ATTN:Magazine
Like a glass-smash in slow motion reverse, Sunlit Plumes Of Dust rebuilds itself. Fragments of guitar improvisation congeal into distinct melody, forming vivid shapes that cut into the background blur. They are only temporary. The album cherishes brittle lucidity in the knowledge that it will soon disappear again, unravelling into tentative improvisations that drift loose from the continuum of consciousness. Partially inspired by Adam Varney’s experience of caring for his grandfather during his final few weeks of life with dementia, the album enacts a pendulum swing between the tentative gestures of cognitive lapse and the radiant return of memory and identity, embellishing the borders of each soundscape with faint recollections – in the form of muffled voices, blurred ambience and field recordings – waiting to be reclaimed by the mind again.
During these moments of clarity, Varney’s guitar work wanders into the realms of folk: twangs of pastoral major key and cycles of idle finger-plucked harmony, all shimmering in the warm sunlight that bathes the empty chair on the album cover.

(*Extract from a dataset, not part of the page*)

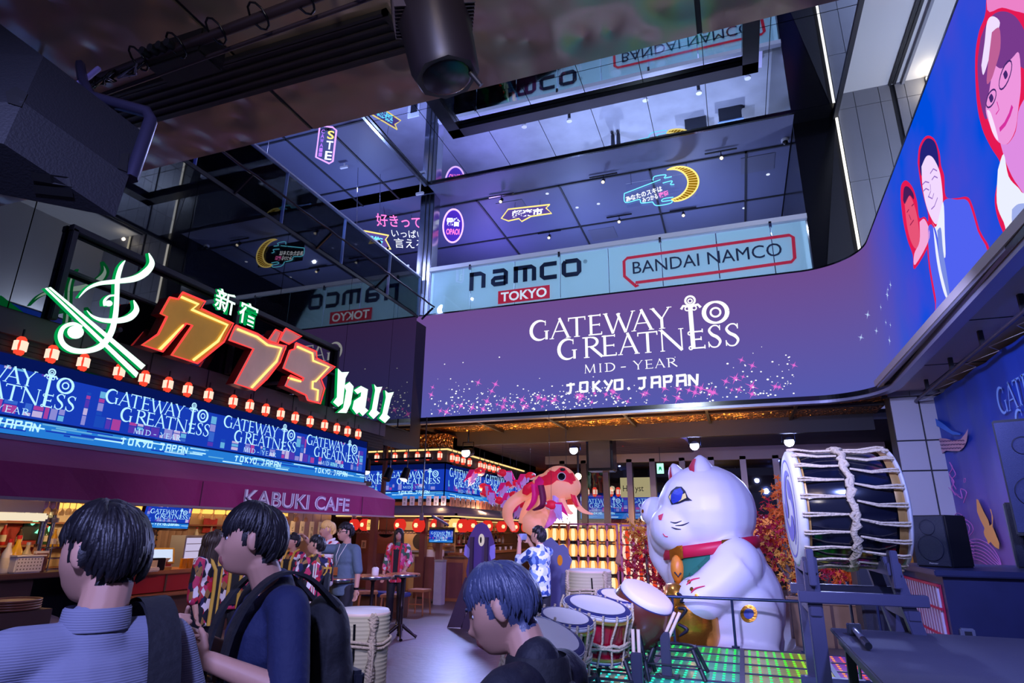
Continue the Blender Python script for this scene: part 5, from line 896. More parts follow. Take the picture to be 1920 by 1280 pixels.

The 12-minute “Blazing Golden Sun” is a sudden rush of awareness and remembering, lifting the veil of absent-mindedness to reveal the sensations that otherwise dwell out of reach: the tick of a clock in a corner of the room, the chatter of idle voices from a beloved childhood memory, a poem (James E. Smith’s Grovely) that sends lucid sensory experiences gushing out like fresh water from a tap. These moments alternate with descents into inner darkness (“Still”, “Glassy Eyed”); a softening of physical objects into abstract smears that shed their affiliation with the familiar, as dementia reaches forth to draw the curtains again. After this ceaseless undulation between here and gone, it’s a relief to finally be liberated into the album’s final track. The solo guitar of “Cobwebs, Scratches, Plumes Of Dust” is like a music box, self-contained and sweet, paying homage to a mind finally liberated from the sway.